◆ Raw data ◆
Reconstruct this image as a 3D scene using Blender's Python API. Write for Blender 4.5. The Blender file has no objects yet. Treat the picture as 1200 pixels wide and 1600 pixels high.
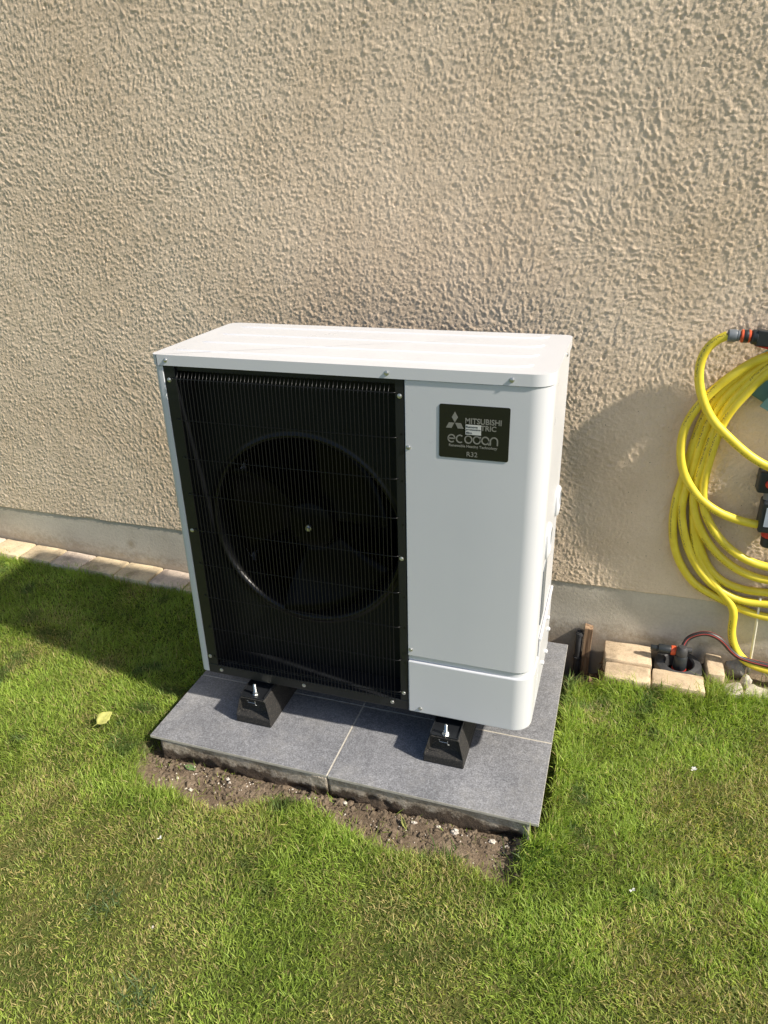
import bpy, bmesh, math, random
import numpy as np
from mathutils import Vector, Matrix
R_ = math.radians
random.seed(7); rng = np.random.default_rng(7)
scene = bpy.context.scene
C = scene.collection

# ------------------------------------------------------------------ camera
cam = bpy.data.cameras.new('camera'); camo = bpy.data.objects.new('camera', cam); C.objects.link(camo)
cam.sensor_fit = 'HORIZONTAL'; cam.sensor_width = 36; cam.lens = 34.182
cam.clip_start = 0.05; cam.clip_end = 600
CP = Vector((1.19105, -1.63684, 1.44753))
r_ = Vector((0.95087, 0.30856, -0.02524)); u_ = Vector((-0.10874, 0.4092, 0.90594)); f_ = Vector((-0.28986, 0.85869, -0.42265))
camo.matrix_world = Matrix(((r_.x, u_.x, -f_.x, CP.x), (r_.y, u_.y, -f_.y, CP.y), (r_.z, u_.z, -f_.z, CP.z), (0, 0, 0, 1)))
scene.camera = camo

# ------------------------------------------------------------------ sky, sun, exposure
SUN_EL, SUN_AZ = R_(41), R_(10)            # azimuth measured from the wall's direction (+x) towards the lawn (-y)
sd = Vector((math.cos(SUN_EL)*math.cos(SUN_AZ), -math.cos(SUN_EL)*math.sin(SUN_AZ), math.sin(SUN_EL)))
w = bpy.data.worlds.new('World'); scene.world = w; w.use_nodes = True
nt = w.node_tree; bg = nt.nodes['Background']
sky = nt.nodes.new('ShaderNodeTexSky'); sky.sky_type = 'NISHITA'; sky.sun_disc = False
sky.sun_elevation = SUN_EL; sky.sun_rotation = math.atan2(sd.x, sd.y)
sky.air_density = 1.0; sky.dust_density = 1.5; sky.ozone_density = 1.0
nt.links.new(sky.outputs[0], bg.inputs[0]); bg.inputs[1].default_value = 0.085
sun = bpy.data.lights.new('sun', 'SUN'); sun.energy = 4.0; sun.angle = R_(1.8); sun.color = (1.0, 0.92, 0.80)
suno = bpy.data.objects.new('sun', sun); C.objects.link(suno)
suno.rotation_euler = (-sd).to_track_quat('-Z', 'Y').to_euler(); suno.location = (4, -2, 4)
vs = scene.view_settings
vs.view_transform = 'Standard'; vs.look = 'None'; vs.gamma = 1; vs.use_curve_mapping = False; vs.exposure = 0.65

# ------------------------------------------------------------------ helpers
def link(o): C.objects.link(o); return o
ORG = {}
def root_of(o):
    while o.parent: o = o.parent
    return o
def thing(name, label, cat, loc, group=None):
    o = link(bpy.data.objects.new(name, None)); o.empty_display_size = 0.1
    o.location = loc; o['label'] = label; o['category'] = cat
    if group: o['group'] = group
    ORG[o.name] = Vector(loc); return o
def tag(o, label, cat, group=None):
    o['label'] = label; o['category'] = cat
    if group: o['group'] = group
    return o
def me(name, v, f, mat=None, smooth=False):
    m = bpy.data.meshes.new(name); m.from_pydata([tuple(p) for p in v], [], [tuple(q) for q in f])
    if mat: m.materials.append(mat)
    if smooth: m.polygons.foreach_set('use_smooth', [True]*len(m.polygons))
    m.update(); return m
def fast_mesh(name, V, quads, mat, smooth=True, tris=None):
    m = bpy.data.meshes.new(name)
    V = np.asarray(V, np.float32); nq = 0 if quads is None else len(quads); n3 = 0 if tris is None else len(tris)
    m.vertices.add(len(V)); m.vertices.foreach_set('co', V.ravel())
    parts = []; starts = []; tot = []
    k = 0
    if nq: parts.append(np.asarray(quads, np.int32).ravel()); starts.append(np.arange(nq)*4); tot.append(np.full(nq, 4)); k = nq*4
    if n3: parts.append(np.asarray(tris, np.int32).ravel()); starts.append(k+np.arange(n3)*3); tot.append(np.full(n3, 3))
    L = np.concatenate(parts); m.loops.add(len(L)); m.loops.foreach_set('vertex_index', L)
    m.polygons.add(nq+n3); m.polygons.foreach_set('loop_start', np.concatenate(starts).astype(np.int32))
    try: m.polygons.foreach_set('loop_total', np.concatenate(tot).astype(np.int32))
    except Exception: pass
    if smooth: m.polygons.foreach_set('use_smooth', np.ones(nq+n3, bool))
    m.materials.append(mat); m.update(calc_edges=True); m.validate(); return m
def put(name, mesh, parent=None, loc=(0, 0, 0), world=True):
    """mesh given in world coordinates (loc 0) or local with a world location loc"""
    o = link(bpy.data.objects.new(name, mesh))
    if parent is not None:
        o.parent = parent
        r = root_of(parent); org = ORG.get(r.name, Vector((0, 0, 0)))
        off = org.copy(); p = parent
        while p is not r: off += p.location; p = p.parent
        o.location = Vector(loc) - off
    else: o.location = loc
    return o
def bevel(o, wd, seg=2, ang=40):
    m = o.modifiers.new('bevel', 'BEVEL'); m.width = wd; m.segments = seg; m.limit_method = 'ANGLE'; m.angle_limit = R_(ang)
    return o
class MB:
    def __init__(s): s.v = []; s.f = []
    def add(s, v, f):
        n = len(s.v); s.v += [tuple(p) for p in v]; s.f += [tuple(i+n for i in q) for q in f]; return s
    def box(s, x0, x1, y0, y1, z0, z1):
        v = [(x0,y0,z0),(x1,y0,z0),(x1,y1,z0),(x0,y1,z0),(x0,y0,z1),(x1,y0,z1),(x1,y1,z1),(x0,y1,z1)]
        return s.add(v, [(0,3,2,1),(4,5,6,7),(0,1,5,4),(1,2,6,5),(2,3,7,6),(3,0,4,7)])
    def prism(s, pts, z0, z1):      # pts CCW seen from above
        n = len(pts); v = [(x,y,z0) for x,y in pts]+[(x,y,z1) for x,y in pts]
        return s.add(v, [tuple(range(n-1,-1,-1)), tuple(range(n,2*n))]+[(i,(i+1)%n,(i+1)%n+n,i+n) for i in range(n)])
    def tube(s, P, r, n=8, cap=True, rr=None):
        P = [Vector(p) for p in P]; rings = []
        up = None
        for i, p in enumerate(P):
            d = (P[min(i+1,len(P)-1)]-P[max(i-1,0)]).normalized()
            if up is None:
                up = Vector((0,0,1)) if abs(d.z) < .9 else Vector((0,1,0))
            a = up - d*up.dot(d); a.normalize(); up = a; b = d.cross(a)
            q = rr[i] if rr else r
            rings.append([p+(a*math.cos(t)+b*math.sin(t))*q for t in [2*math.pi*k/n for k in range(n)]])
        v = [x for R in rings for x in R]; f = []
        for i in range(len(P)-1):
            for k in range(n): f.append((i*n+k, i*n+(k+1)%n, (i+1)*n+(k+1)%n, (i+1)*n+k))
        if cap: f.append(tuple(range(n-1,-1,-1))); f.append(tuple((len(P)-1)*n+k for k in range(n)))
        return s.add(v, f)
    def lathe(s, prof, c, axis='Z', n=24, dirv=None):   # prof: (r, h) pairs
        ax = Vector(dirv) if dirv else {'X':Vector((1,0,0)),'Y':Vector((0,1,0)),'Z':Vector((0,0,1))}[axis]
        ax.normalize(); a = ax.orthogonal().normalized(); b = ax.cross(a); c = Vector(c)
        v = []; f = []
        for r, h in prof:
            for k in range(n):
                t = 2*math.pi*k/n; v.append(c+ax*h+(a*math.cos(t)+b*math.sin(t))*r)
        for i in range(len(prof)-1):
            for k in range(n): f.append((i*n+k, i*n+(k+1)%n, (i+1)*n+(k+1)%n, (i+1)*n+k))
        if prof[0][0] > 1e-6: f.append(tuple(range(n-1,-1,-1)))
        if prof[-1][0] > 1e-6: f.append(tuple((len(prof)-1)*n+k for k in range(n)))
        return s.add(v, f)
    def build(s, name, mat, parent=None, smooth=False, ang=None, loc=(0,0,0)):
        m = me(name, s.v, s.f, mat, smooth or ang is not None)
        if ang is not None: m.set_sharp_from_angle(angle=R_(ang))
        return put(name, m, parent, loc)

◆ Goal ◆
Please take the lines from the beginning of the data above through the line holding "scene.camera = camo" and transcribe them exactly, without any pictures.

◆ Solution to this problem ◆
Reconstruct this image as a 3D scene using Blender's Python API. Write for Blender 4.5. The Blender file has no objects yet. Treat the picture as 1200 pixels wide and 1600 pixels high.
import bpy, bmesh, math, random
import numpy as np
from mathutils import Vector, Matrix
R_ = math.radians
random.seed(7); rng = np.random.default_rng(7)
scene = bpy.context.scene
C = scene.collection

# ------------------------------------------------------------------ camera
cam = bpy.data.cameras.new('camera'); camo = bpy.data.objects.new('camera', cam); C.objects.link(camo)
cam.sensor_fit = 'HORIZONTAL'; cam.sensor_width = 36; cam.lens = 34.182
cam.clip_start = 0.05; cam.clip_end = 600
CP = Vector((1.19105, -1.63684, 1.44753))
r_ = Vector((0.95087, 0.30856, -0.02524)); u_ = Vector((-0.10874, 0.4092, 0.90594)); f_ = Vector((-0.28986, 0.85869, -0.42265))
camo.matrix_world = Matrix(((r_.x, u_.x, -f_.x, CP.x), (r_.y, u_.y, -f_.y, CP.y), (r_.z, u_.z, -f_.z, CP.z), (0, 0, 0, 1)))
scene.camera = camo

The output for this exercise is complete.